Source records:
---*---

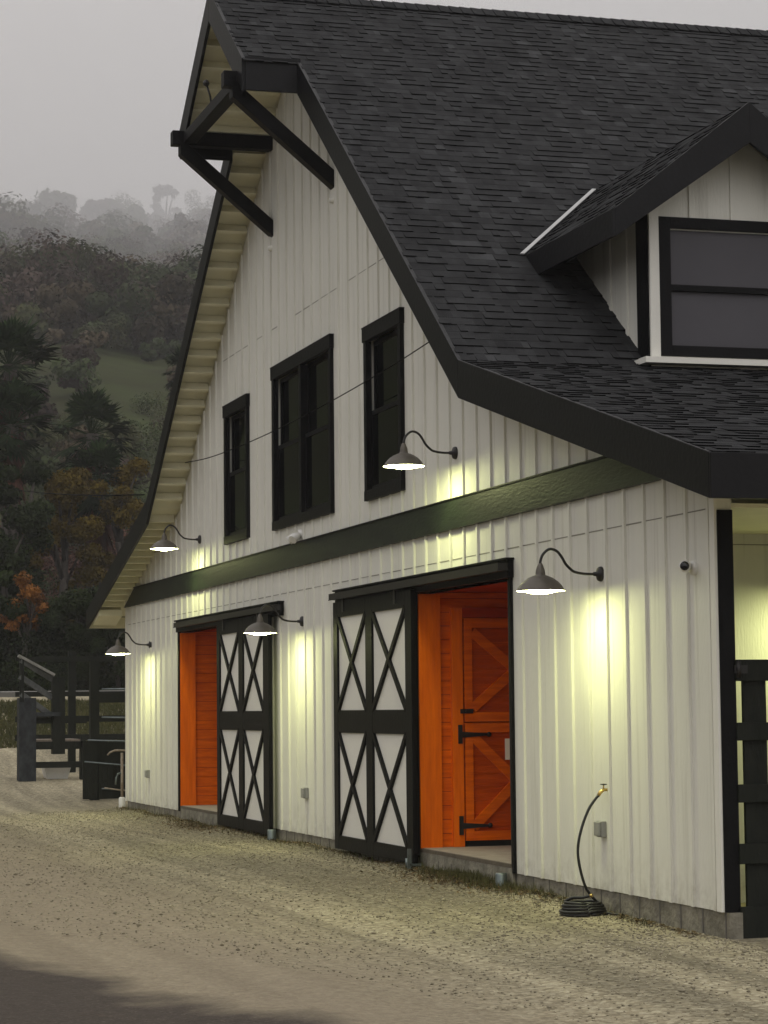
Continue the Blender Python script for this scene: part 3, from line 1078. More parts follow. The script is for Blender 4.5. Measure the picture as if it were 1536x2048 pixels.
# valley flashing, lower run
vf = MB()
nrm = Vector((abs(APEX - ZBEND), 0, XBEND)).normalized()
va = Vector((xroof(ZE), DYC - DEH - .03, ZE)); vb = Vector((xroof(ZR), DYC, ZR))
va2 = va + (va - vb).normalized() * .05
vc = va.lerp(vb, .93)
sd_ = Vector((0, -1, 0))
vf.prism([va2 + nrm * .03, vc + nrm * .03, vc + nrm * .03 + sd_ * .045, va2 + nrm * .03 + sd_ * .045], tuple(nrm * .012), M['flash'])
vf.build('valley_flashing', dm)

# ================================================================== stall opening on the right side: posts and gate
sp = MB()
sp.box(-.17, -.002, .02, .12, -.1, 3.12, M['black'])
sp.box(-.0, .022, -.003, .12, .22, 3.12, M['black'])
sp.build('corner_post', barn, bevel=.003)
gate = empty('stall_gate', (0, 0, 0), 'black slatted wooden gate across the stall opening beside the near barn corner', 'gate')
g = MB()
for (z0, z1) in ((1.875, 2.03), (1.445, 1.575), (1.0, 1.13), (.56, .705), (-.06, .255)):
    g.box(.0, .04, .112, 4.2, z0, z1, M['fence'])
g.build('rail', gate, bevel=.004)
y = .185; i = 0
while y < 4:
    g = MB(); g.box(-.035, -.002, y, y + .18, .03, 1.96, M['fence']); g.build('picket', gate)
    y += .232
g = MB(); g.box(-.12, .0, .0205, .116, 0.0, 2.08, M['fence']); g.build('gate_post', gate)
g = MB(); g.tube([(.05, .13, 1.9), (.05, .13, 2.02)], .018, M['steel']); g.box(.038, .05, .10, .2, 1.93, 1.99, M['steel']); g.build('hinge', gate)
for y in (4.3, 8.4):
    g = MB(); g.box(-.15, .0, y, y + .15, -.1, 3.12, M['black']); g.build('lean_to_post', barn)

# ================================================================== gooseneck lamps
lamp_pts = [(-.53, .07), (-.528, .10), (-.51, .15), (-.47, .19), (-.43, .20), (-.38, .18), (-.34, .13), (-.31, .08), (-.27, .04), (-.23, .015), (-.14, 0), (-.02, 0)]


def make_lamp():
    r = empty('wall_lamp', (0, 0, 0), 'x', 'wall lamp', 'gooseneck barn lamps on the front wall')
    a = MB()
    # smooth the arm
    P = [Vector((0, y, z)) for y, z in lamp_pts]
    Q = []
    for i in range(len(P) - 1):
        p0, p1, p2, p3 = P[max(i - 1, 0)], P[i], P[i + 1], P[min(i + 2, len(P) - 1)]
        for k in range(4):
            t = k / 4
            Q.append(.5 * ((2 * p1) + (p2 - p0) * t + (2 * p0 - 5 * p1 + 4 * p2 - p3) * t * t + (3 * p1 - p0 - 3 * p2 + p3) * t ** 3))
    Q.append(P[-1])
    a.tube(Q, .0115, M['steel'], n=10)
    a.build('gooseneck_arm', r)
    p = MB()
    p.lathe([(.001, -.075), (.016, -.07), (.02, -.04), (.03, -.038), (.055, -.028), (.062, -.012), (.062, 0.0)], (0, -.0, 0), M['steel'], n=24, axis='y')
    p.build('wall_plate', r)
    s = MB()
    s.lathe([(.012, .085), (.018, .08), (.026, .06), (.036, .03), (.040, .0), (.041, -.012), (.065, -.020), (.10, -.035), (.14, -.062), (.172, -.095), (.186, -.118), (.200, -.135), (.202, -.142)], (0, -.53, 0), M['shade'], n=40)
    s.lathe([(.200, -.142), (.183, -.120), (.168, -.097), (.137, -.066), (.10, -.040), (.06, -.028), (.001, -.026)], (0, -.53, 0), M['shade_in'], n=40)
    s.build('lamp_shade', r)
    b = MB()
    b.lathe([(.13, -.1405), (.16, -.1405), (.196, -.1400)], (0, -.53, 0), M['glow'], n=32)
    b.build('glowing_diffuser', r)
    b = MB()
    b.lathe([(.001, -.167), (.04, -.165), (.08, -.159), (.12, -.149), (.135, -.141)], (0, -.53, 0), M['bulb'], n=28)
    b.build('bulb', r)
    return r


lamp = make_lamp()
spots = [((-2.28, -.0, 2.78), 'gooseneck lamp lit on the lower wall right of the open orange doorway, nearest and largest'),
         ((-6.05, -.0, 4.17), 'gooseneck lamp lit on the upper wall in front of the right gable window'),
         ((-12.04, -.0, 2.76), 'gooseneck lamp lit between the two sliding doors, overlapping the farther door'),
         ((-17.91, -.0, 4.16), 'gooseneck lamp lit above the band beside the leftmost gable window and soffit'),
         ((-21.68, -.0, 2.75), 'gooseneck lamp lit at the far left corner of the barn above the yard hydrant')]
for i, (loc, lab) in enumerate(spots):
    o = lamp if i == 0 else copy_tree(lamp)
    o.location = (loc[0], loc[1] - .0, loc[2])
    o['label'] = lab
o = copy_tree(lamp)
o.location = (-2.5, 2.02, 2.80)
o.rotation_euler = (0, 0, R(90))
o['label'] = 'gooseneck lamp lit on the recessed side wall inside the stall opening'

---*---

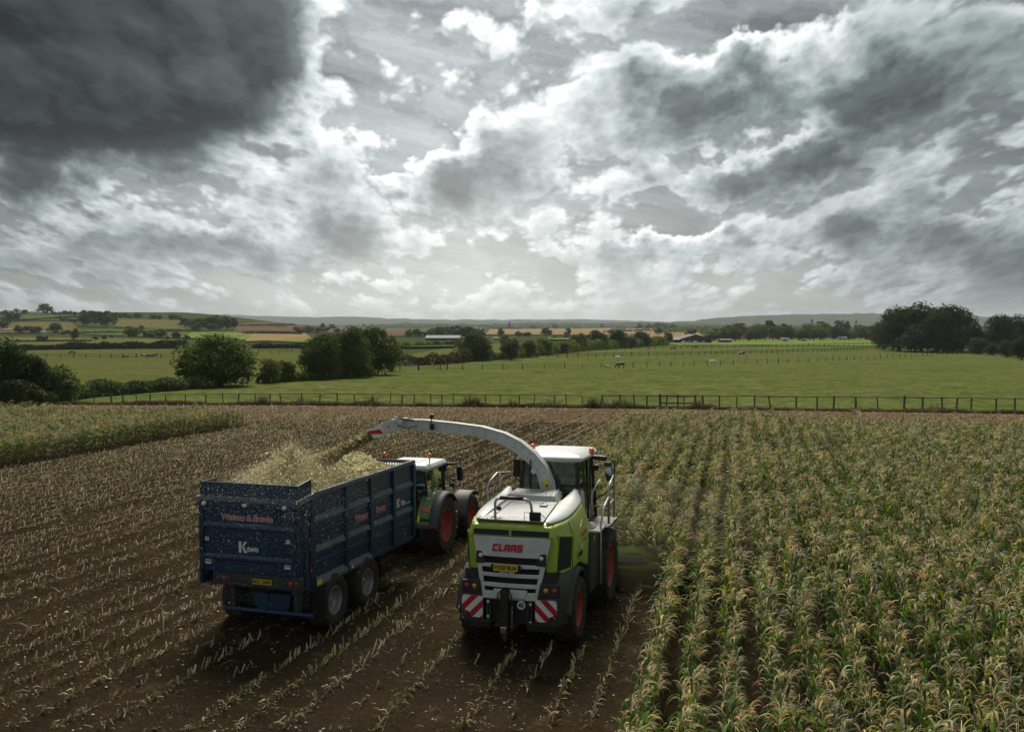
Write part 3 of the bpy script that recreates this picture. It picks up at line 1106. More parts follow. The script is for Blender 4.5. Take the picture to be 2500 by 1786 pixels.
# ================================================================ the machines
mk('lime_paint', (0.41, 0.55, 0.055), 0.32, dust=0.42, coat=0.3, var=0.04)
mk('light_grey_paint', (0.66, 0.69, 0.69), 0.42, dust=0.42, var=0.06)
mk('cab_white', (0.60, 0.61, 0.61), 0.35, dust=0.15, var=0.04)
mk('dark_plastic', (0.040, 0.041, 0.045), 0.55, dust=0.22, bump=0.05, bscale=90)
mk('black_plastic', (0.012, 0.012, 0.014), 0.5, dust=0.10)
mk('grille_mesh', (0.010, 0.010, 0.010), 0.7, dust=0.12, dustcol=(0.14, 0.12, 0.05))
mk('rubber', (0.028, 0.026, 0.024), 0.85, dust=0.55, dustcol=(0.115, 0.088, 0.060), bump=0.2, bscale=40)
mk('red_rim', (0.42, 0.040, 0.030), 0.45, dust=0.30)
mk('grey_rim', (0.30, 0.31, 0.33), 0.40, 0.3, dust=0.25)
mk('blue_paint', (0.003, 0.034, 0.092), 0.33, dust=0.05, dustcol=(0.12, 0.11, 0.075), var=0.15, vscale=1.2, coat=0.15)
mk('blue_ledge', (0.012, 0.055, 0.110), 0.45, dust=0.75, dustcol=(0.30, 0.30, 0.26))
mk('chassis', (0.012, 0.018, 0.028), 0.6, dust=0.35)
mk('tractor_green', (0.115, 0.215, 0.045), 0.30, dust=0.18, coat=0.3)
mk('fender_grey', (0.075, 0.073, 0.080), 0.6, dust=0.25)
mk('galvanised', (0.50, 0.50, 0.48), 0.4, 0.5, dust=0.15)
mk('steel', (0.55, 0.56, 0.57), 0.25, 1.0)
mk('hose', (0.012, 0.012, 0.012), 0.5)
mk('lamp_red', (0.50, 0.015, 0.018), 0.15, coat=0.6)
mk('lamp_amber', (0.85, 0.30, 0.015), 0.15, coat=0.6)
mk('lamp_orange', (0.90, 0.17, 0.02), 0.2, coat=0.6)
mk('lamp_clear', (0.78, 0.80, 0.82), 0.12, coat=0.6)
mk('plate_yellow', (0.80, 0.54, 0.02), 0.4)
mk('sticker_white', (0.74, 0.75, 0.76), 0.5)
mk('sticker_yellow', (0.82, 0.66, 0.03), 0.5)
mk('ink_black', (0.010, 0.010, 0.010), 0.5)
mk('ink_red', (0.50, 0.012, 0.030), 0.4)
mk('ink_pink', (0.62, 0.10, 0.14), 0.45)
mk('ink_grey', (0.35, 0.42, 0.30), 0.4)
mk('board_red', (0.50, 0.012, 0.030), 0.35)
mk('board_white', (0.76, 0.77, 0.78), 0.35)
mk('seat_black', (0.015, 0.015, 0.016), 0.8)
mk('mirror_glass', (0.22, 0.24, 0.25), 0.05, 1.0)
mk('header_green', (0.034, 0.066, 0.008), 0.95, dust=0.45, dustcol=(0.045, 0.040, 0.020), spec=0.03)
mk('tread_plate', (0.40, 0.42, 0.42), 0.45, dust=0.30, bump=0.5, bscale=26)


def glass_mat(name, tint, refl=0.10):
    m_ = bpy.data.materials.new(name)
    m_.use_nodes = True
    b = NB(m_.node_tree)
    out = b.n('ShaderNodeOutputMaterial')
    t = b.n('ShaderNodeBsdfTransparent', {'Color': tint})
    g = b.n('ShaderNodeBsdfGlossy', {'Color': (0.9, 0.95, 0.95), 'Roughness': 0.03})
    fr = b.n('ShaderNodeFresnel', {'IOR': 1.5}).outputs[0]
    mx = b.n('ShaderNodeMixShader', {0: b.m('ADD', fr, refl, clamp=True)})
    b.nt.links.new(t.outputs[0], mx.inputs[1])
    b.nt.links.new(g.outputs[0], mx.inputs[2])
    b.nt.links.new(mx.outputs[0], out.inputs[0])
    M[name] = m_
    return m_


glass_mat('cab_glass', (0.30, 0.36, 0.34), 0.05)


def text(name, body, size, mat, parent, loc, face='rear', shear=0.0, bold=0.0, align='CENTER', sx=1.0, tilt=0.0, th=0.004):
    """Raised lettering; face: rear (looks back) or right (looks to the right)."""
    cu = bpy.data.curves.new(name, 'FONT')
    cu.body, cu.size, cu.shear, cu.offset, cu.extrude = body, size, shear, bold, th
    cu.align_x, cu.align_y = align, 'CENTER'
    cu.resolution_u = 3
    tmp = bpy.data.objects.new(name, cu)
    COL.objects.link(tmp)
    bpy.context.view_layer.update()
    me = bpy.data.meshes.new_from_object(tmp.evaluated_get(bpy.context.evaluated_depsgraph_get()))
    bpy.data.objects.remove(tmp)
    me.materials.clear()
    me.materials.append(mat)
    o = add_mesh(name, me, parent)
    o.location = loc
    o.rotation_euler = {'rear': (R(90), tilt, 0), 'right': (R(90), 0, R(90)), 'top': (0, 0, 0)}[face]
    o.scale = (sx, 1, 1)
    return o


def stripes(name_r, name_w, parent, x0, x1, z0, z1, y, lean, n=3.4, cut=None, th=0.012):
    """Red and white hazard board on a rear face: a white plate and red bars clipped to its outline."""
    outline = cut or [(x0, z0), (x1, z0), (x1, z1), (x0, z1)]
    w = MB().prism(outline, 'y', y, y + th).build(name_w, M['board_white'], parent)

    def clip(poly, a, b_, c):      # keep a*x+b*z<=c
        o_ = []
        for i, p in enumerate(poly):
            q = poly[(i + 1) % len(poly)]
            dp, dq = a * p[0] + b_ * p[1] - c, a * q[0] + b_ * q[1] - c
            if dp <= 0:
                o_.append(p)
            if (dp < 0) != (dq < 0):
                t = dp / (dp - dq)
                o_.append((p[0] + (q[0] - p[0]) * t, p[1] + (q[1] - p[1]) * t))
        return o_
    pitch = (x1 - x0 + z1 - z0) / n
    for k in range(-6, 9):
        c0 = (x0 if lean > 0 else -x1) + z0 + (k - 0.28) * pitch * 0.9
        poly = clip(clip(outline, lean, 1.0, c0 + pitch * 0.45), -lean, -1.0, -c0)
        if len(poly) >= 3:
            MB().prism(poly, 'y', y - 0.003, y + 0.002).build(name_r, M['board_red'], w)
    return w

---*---

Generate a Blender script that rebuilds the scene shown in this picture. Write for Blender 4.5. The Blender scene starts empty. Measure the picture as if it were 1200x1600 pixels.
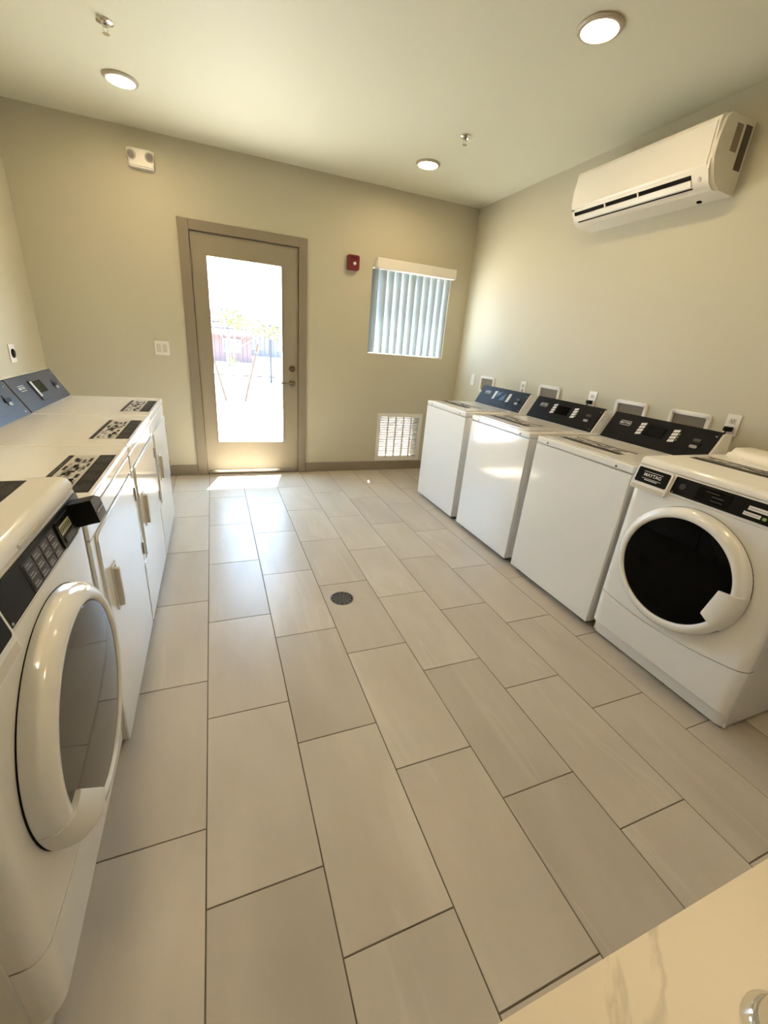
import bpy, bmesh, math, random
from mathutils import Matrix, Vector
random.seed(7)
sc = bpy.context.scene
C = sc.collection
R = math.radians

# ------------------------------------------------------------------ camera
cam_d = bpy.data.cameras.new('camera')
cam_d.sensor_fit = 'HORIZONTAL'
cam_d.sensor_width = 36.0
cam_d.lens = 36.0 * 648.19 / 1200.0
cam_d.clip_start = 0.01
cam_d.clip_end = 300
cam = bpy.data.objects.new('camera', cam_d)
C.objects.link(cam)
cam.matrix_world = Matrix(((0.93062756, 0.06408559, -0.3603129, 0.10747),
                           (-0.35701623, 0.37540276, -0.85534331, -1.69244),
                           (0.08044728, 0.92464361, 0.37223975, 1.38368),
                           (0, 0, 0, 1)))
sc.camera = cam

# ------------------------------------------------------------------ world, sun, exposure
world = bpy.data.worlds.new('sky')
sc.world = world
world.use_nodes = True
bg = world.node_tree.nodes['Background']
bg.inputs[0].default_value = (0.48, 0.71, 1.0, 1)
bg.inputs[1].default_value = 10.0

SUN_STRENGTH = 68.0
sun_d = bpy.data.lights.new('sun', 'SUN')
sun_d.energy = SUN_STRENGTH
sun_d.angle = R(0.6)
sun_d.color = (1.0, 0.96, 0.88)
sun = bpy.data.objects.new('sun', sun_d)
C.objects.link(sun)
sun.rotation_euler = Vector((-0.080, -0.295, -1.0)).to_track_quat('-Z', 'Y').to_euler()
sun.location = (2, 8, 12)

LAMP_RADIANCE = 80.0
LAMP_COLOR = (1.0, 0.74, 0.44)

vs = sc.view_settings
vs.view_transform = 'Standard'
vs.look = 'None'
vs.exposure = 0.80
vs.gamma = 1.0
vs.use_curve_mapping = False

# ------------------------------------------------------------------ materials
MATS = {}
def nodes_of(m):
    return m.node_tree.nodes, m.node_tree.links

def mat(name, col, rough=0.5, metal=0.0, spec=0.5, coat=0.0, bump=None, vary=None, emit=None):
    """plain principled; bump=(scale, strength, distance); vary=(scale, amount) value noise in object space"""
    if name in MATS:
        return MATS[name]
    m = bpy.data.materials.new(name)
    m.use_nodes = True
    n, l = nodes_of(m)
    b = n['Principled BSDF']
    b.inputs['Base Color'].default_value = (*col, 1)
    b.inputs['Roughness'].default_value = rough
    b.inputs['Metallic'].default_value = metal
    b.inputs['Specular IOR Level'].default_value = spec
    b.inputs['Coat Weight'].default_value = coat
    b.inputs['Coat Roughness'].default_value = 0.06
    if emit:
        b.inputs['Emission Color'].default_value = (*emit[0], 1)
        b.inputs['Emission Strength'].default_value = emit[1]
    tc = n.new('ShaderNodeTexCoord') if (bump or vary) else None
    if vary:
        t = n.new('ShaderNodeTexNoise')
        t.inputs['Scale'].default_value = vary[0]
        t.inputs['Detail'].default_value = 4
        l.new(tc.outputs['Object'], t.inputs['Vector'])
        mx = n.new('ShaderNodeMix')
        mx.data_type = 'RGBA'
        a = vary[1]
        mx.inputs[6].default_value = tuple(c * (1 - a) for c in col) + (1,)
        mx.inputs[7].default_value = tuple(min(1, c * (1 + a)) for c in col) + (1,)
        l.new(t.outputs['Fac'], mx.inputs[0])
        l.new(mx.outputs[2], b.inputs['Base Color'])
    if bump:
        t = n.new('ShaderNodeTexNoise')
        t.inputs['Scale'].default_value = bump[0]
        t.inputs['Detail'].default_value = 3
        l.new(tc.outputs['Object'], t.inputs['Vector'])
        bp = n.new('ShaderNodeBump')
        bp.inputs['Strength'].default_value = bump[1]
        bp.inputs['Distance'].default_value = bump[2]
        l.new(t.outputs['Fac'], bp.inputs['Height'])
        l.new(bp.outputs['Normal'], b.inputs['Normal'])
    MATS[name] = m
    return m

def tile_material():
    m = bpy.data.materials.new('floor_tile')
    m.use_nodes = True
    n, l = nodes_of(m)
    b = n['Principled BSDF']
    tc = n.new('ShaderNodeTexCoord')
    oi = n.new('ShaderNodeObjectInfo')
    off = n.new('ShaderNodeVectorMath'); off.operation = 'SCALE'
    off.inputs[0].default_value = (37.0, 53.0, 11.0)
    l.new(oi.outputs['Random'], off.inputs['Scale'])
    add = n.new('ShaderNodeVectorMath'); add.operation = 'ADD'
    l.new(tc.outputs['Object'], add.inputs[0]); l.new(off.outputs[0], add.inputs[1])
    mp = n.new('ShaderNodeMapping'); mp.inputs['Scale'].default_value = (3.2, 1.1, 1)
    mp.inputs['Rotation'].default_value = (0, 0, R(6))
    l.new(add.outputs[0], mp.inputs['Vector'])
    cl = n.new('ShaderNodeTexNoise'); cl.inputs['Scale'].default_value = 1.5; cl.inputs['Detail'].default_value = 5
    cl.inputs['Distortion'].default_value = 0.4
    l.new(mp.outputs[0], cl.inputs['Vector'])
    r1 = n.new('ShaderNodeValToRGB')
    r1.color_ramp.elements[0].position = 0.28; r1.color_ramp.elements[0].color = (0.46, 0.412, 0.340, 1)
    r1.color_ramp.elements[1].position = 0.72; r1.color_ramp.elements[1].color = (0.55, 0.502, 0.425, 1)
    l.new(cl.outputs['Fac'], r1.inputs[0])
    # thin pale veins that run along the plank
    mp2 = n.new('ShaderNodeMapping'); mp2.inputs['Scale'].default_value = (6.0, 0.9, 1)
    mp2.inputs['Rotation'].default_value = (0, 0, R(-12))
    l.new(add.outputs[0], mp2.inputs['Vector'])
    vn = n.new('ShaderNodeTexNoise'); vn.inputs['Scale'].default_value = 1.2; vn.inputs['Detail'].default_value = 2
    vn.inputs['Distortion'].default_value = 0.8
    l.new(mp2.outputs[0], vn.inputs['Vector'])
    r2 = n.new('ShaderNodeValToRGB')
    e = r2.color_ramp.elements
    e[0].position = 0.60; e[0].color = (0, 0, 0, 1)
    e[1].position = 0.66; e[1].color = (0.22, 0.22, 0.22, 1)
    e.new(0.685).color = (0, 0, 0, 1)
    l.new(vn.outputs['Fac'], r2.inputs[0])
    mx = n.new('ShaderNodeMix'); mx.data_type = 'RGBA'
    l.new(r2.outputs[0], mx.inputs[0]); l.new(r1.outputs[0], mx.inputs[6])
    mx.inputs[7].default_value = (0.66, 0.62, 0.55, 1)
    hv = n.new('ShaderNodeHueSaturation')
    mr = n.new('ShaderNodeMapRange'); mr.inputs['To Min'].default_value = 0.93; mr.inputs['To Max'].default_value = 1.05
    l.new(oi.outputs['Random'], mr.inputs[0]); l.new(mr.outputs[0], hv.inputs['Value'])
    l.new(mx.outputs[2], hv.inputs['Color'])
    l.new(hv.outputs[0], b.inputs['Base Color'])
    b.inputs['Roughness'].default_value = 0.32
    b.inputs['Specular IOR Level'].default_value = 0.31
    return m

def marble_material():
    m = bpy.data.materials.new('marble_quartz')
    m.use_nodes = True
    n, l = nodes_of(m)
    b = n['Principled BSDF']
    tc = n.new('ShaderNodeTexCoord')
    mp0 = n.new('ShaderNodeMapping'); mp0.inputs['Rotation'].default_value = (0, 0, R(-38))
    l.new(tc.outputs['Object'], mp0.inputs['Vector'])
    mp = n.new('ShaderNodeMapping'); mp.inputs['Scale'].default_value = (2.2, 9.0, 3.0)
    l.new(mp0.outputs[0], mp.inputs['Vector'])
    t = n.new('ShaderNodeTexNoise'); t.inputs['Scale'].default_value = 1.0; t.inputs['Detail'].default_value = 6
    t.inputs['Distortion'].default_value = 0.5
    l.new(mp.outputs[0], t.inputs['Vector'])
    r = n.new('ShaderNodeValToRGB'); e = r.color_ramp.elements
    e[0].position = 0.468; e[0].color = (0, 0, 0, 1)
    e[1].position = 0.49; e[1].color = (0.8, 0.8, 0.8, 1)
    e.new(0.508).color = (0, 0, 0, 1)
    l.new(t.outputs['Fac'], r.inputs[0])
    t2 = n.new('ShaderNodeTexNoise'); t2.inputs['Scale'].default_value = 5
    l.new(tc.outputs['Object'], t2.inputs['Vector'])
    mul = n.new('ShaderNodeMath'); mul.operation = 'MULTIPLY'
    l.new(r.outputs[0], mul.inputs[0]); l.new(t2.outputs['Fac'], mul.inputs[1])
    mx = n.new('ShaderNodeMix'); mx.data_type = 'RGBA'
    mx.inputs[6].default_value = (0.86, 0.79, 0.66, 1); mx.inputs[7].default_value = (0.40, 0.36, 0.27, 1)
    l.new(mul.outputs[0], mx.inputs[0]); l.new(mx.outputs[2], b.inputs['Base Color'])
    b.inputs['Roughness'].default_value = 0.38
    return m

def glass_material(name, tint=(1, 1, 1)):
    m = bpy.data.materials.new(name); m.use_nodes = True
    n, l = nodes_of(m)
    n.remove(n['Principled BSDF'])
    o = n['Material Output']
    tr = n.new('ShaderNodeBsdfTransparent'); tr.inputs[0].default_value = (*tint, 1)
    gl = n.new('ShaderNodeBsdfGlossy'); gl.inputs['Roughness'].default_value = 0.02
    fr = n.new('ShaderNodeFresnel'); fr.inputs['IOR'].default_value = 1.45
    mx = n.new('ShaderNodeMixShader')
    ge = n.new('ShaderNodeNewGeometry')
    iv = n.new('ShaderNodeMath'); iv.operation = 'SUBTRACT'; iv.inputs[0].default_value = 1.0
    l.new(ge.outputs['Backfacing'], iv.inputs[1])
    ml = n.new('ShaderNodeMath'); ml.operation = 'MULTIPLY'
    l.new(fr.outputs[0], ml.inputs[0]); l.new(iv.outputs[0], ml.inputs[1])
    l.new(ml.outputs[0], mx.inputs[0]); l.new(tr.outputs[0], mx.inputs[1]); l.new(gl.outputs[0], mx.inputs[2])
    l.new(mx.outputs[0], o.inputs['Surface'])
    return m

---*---

## Instruction
Look through the material above and print exactly the lines from the one containing "Continue the Blender" to the one containing "g = MB(); g.box(-.15, .0, y, y", both included, and nothing more.

## Exercise output
Continue the Blender Python script for this scene: part 3, from line 1078. More parts follow. The script is for Blender 4.5. Measure the picture as if it were 1536x2048 pixels.
# valley flashing, lower run
vf = MB()
nrm = Vector((abs(APEX - ZBEND), 0, XBEND)).normalized()
va = Vector((xroof(ZE), DYC - DEH - .03, ZE)); vb = Vector((xroof(ZR), DYC, ZR))
va2 = va + (va - vb).normalized() * .05
vc = va.lerp(vb, .93)
sd_ = Vector((0, -1, 0))
vf.prism([va2 + nrm * .03, vc + nrm * .03, vc + nrm * .03 + sd_ * .045, va2 + nrm * .03 + sd_ * .045], tuple(nrm * .012), M['flash'])
vf.build('valley_flashing', dm)

# ================================================================== stall opening on the right side: posts and gate
sp = MB()
sp.box(-.17, -.002, .02, .12, -.1, 3.12, M['black'])
sp.box(-.0, .022, -.003, .12, .22, 3.12, M['black'])
sp.build('corner_post', barn, bevel=.003)
gate = empty('stall_gate', (0, 0, 0), 'black slatted wooden gate across the stall opening beside the near barn corner', 'gate')
g = MB()
for (z0, z1) in ((1.875, 2.03), (1.445, 1.575), (1.0, 1.13), (.56, .705), (-.06, .255)):
    g.box(.0, .04, .112, 4.2, z0, z1, M['fence'])
g.build('rail', gate, bevel=.004)
y = .185; i = 0
while y < 4:
    g = MB(); g.box(-.035, -.002, y, y + .18, .03, 1.96, M['fence']); g.build('picket', gate)
    y += .232
g = MB(); g.box(-.12, .0, .0205, .116, 0.0, 2.08, M['fence']); g.build('gate_post', gate)
g = MB(); g.tube([(.05, .13, 1.9), (.05, .13, 2.02)], .018, M['steel']); g.box(.038, .05, .10, .2, 1.93, 1.99, M['steel']); g.build('hinge', gate)
for y in (4.3, 8.4):
    g = MB(); g.box(-.15, .0, y, y + .15, -.1, 3.12, M['black']); g.build('lean_to_post', barn)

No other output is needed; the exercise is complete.